* INSTRUCTION *
Print the full listing exactly.

Records contained in a dataset:
----

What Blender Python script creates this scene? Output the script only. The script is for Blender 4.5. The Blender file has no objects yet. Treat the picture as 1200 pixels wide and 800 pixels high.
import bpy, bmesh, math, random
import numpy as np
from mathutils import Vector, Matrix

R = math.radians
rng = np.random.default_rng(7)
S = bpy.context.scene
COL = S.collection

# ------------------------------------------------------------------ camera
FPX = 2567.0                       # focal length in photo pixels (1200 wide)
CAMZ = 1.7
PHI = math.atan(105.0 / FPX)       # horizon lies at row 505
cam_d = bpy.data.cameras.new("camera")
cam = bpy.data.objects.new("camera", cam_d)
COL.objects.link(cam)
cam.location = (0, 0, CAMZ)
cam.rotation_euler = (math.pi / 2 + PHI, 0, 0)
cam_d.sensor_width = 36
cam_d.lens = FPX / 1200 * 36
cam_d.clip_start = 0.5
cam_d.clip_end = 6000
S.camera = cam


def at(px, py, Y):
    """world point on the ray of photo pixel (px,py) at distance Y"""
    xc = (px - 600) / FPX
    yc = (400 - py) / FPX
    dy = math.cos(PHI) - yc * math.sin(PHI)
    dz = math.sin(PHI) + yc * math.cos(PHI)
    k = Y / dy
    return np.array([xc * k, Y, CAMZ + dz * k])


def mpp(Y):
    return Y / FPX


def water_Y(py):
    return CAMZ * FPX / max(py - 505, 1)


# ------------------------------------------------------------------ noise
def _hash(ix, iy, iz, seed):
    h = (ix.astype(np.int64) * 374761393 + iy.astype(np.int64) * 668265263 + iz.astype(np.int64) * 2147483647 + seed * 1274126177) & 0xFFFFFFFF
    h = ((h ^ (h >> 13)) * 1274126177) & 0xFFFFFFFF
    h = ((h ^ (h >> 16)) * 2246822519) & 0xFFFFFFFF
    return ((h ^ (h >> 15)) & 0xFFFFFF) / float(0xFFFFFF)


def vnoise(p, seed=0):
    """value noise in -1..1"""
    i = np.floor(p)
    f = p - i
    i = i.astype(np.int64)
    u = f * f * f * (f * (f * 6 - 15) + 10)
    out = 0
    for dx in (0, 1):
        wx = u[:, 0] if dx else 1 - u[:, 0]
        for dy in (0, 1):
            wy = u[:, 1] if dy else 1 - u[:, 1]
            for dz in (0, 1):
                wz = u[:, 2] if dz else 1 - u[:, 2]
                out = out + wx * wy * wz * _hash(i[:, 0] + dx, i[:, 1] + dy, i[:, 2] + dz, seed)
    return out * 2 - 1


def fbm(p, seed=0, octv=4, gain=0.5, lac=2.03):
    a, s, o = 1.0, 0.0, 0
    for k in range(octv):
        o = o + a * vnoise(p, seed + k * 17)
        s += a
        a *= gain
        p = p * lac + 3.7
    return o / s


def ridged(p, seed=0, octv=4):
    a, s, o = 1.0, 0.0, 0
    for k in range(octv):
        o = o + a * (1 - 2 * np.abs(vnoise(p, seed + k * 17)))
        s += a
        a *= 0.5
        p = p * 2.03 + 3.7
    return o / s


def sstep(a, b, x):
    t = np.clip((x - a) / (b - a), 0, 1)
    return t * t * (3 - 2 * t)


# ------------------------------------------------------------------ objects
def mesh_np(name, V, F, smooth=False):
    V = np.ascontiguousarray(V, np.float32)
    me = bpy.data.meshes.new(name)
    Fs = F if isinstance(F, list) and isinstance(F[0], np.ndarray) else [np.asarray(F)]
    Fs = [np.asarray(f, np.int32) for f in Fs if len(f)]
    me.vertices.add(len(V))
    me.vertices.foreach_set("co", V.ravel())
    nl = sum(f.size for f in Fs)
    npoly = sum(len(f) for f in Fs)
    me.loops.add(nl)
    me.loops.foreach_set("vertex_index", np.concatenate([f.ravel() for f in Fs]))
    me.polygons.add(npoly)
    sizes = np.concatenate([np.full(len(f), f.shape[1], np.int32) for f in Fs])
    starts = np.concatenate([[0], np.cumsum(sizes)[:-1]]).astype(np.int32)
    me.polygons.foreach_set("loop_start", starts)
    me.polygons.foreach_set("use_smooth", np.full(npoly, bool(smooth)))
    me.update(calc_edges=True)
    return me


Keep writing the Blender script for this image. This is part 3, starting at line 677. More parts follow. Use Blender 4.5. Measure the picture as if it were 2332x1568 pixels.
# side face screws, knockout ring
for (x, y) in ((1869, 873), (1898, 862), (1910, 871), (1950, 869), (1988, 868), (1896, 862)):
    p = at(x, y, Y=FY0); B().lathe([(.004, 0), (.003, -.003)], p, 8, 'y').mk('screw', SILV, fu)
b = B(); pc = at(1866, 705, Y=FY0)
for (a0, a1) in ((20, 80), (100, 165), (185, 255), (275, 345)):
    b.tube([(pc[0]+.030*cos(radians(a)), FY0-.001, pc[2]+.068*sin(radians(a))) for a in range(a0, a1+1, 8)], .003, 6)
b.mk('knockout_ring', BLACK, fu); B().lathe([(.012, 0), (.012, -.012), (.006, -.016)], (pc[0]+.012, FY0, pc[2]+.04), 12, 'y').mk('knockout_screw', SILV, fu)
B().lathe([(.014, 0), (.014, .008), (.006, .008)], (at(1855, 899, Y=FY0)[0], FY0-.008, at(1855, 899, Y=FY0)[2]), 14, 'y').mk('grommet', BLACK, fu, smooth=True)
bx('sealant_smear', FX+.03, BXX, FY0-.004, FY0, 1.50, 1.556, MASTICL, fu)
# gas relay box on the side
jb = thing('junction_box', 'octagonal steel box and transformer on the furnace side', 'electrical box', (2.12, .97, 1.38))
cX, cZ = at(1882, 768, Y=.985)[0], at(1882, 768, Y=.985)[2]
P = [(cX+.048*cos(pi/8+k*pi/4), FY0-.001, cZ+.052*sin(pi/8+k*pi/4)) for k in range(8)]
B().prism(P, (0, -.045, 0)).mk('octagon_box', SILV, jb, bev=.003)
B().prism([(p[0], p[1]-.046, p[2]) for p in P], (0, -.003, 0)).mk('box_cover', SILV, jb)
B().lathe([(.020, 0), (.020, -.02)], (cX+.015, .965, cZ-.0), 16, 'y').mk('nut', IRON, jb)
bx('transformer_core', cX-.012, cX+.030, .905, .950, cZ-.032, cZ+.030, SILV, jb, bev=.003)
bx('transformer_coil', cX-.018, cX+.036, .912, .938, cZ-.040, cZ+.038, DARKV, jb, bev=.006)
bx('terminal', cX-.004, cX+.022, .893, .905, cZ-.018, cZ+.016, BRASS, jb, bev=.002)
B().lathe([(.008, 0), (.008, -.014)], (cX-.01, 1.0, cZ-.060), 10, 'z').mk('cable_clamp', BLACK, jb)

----

* FINISHED TASK *
What Blender Python script creates this scene? Output the script only. The script is for Blender 4.5. The Blender file has no objects yet. Treat the picture as 1200 pixels wide and 800 pixels high.
import bpy, bmesh, math, random
import numpy as np
from mathutils import Vector, Matrix

R = math.radians
rng = np.random.default_rng(7)
S = bpy.context.scene
COL = S.collection

# ------------------------------------------------------------------ camera
FPX = 2567.0                       # focal length in photo pixels (1200 wide)
CAMZ = 1.7
PHI = math.atan(105.0 / FPX)       # horizon lies at row 505
cam_d = bpy.data.cameras.new("camera")
cam = bpy.data.objects.new("camera", cam_d)
COL.objects.link(cam)
cam.location = (0, 0, CAMZ)
cam.rotation_euler = (math.pi / 2 + PHI, 0, 0)
cam_d.sensor_width = 36
cam_d.lens = FPX / 1200 * 36
cam_d.clip_start = 0.5
cam_d.clip_end = 6000
S.camera = cam


def at(px, py, Y):
    """world point on the ray of photo pixel (px,py) at distance Y"""
    xc = (px - 600) / FPX
    yc = (400 - py) / FPX
    dy = math.cos(PHI) - yc * math.sin(PHI)
    dz = math.sin(PHI) + yc * math.cos(PHI)
    k = Y / dy
    return np.array([xc * k, Y, CAMZ + dz * k])


def mpp(Y):
    return Y / FPX


def water_Y(py):
    return CAMZ * FPX / max(py - 505, 1)


# ------------------------------------------------------------------ noise
def _hash(ix, iy, iz, seed):
    h = (ix.astype(np.int64) * 374761393 + iy.astype(np.int64) * 668265263 + iz.astype(np.int64) * 2147483647 + seed * 1274126177) & 0xFFFFFFFF
    h = ((h ^ (h >> 13)) * 1274126177) & 0xFFFFFFFF
    h = ((h ^ (h >> 16)) * 2246822519) & 0xFFFFFFFF
    return ((h ^ (h >> 15)) & 0xFFFFFF) / float(0xFFFFFF)


def vnoise(p, seed=0):
    """value noise in -1..1"""
    i = np.floor(p)
    f = p - i
    i = i.astype(np.int64)
    u = f * f * f * (f * (f * 6 - 15) + 10)
    out = 0
    for dx in (0, 1):
        wx = u[:, 0] if dx else 1 - u[:, 0]
        for dy in (0, 1):
            wy = u[:, 1] if dy else 1 - u[:, 1]
            for dz in (0, 1):
                wz = u[:, 2] if dz else 1 - u[:, 2]
                out = out + wx * wy * wz * _hash(i[:, 0] + dx, i[:, 1] + dy, i[:, 2] + dz, seed)
    return out * 2 - 1


def fbm(p, seed=0, octv=4, gain=0.5, lac=2.03):
    a, s, o = 1.0, 0.0, 0
    for k in range(octv):
        o = o + a * vnoise(p, seed + k * 17)
        s += a
        a *= gain
        p = p * lac + 3.7
    return o / s


def ridged(p, seed=0, octv=4):
    a, s, o = 1.0, 0.0, 0
    for k in range(octv):
        o = o + a * (1 - 2 * np.abs(vnoise(p, seed + k * 17)))
        s += a
        a *= 0.5
        p = p * 2.03 + 3.7
    return o / s


def sstep(a, b, x):
    t = np.clip((x - a) / (b - a), 0, 1)
    return t * t * (3 - 2 * t)


# ------------------------------------------------------------------ objects
def mesh_np(name, V, F, smooth=False):
    V = np.ascontiguousarray(V, np.float32)
    me = bpy.data.meshes.new(name)
    Fs = F if isinstance(F, list) and isinstance(F[0], np.ndarray) else [np.asarray(F)]
    Fs = [np.asarray(f, np.int32) for f in Fs if len(f)]
    me.vertices.add(len(V))
    me.vertices.foreach_set("co", V.ravel())
    nl = sum(f.size for f in Fs)
    npoly = sum(len(f) for f in Fs)
    me.loops.add(nl)
    me.loops.foreach_set("vertex_index", np.concatenate([f.ravel() for f in Fs]))
    me.polygons.add(npoly)
    sizes = np.concatenate([np.full(len(f), f.shape[1], np.int32) for f in Fs])
    starts = np.concatenate([[0], np.cumsum(sizes)[:-1]]).astype(np.int32)
    me.polygons.foreach_set("loop_start", starts)
    me.polygons.foreach_set("use_smooth", np.full(npoly, bool(smooth)))
    me.update(calc_edges=True)
    return me


Keep writing the Blender script for this image. This is part 3, starting at line 677. More parts follow. Use Blender 4.5. Measure the picture as if it were 2332x1568 pixels.
# side face screws, knockout ring
for (x, y) in ((1869, 873), (1898, 862), (1910, 871), (1950, 869), (1988, 868), (1896, 862)):
    p = at(x, y, Y=FY0); B().lathe([(.004, 0), (.003, -.003)], p, 8, 'y').mk('screw', SILV, fu)
b = B(); pc = at(1866, 705, Y=FY0)
for (a0, a1) in ((20, 80), (100, 165), (185, 255), (275, 345)):
    b.tube([(pc[0]+.030*cos(radians(a)), FY0-.001, pc[2]+.068*sin(radians(a))) for a in range(a0, a1+1, 8)], .003, 6)
b.mk('knockout_ring', BLACK, fu); B().lathe([(.012, 0), (.012, -.012), (.006, -.016)], (pc[0]+.012, FY0, pc[2]+.04), 12, 'y').mk('knockout_screw', SILV, fu)
B().lathe([(.014, 0), (.014, .008), (.006, .008)], (at(1855, 899, Y=FY0)[0], FY0-.008, at(1855, 899, Y=FY0)[2]), 14, 'y').mk('grommet', BLACK, fu, smooth=True)
bx('sealant_smear', FX+.03, BXX, FY0-.004, FY0, 1.50, 1.556, MASTICL, fu)
# gas relay box on the side
jb = thing('junction_box', 'octagonal steel box and transformer on the furnace side', 'electrical box', (2.12, .97, 1.38))
cX, cZ = at(1882, 768, Y=.985)[0], at(1882, 768, Y=.985)[2]
P = [(cX+.048*cos(pi/8+k*pi/4), FY0-.001, cZ+.052*sin(pi/8+k*pi/4)) for k in range(8)]
B().prism(P, (0, -.045, 0)).mk('octagon_box', SILV, jb, bev=.003)
B().prism([(p[0], p[1]-.046, p[2]) for p in P], (0, -.003, 0)).mk('box_cover', SILV, jb)
B().lathe([(.020, 0), (.020, -.02)], (cX+.015, .965, cZ-.0), 16, 'y').mk('nut', IRON, jb)
bx('transformer_core', cX-.012, cX+.030, .905, .950, cZ-.032, cZ+.030, SILV, jb, bev=.003)
bx('transformer_coil', cX-.018, cX+.036, .912, .938, cZ-.040, cZ+.038, DARKV, jb, bev=.006)
bx('terminal', cX-.004, cX+.022, .893, .905, cZ-.018, cZ+.016, BRASS, jb, bev=.002)
B().lathe([(.008, 0), (.008, -.014)], (cX-.01, 1.0, cZ-.060), 10, 'z').mk('cable_clamp', BLACK, jb)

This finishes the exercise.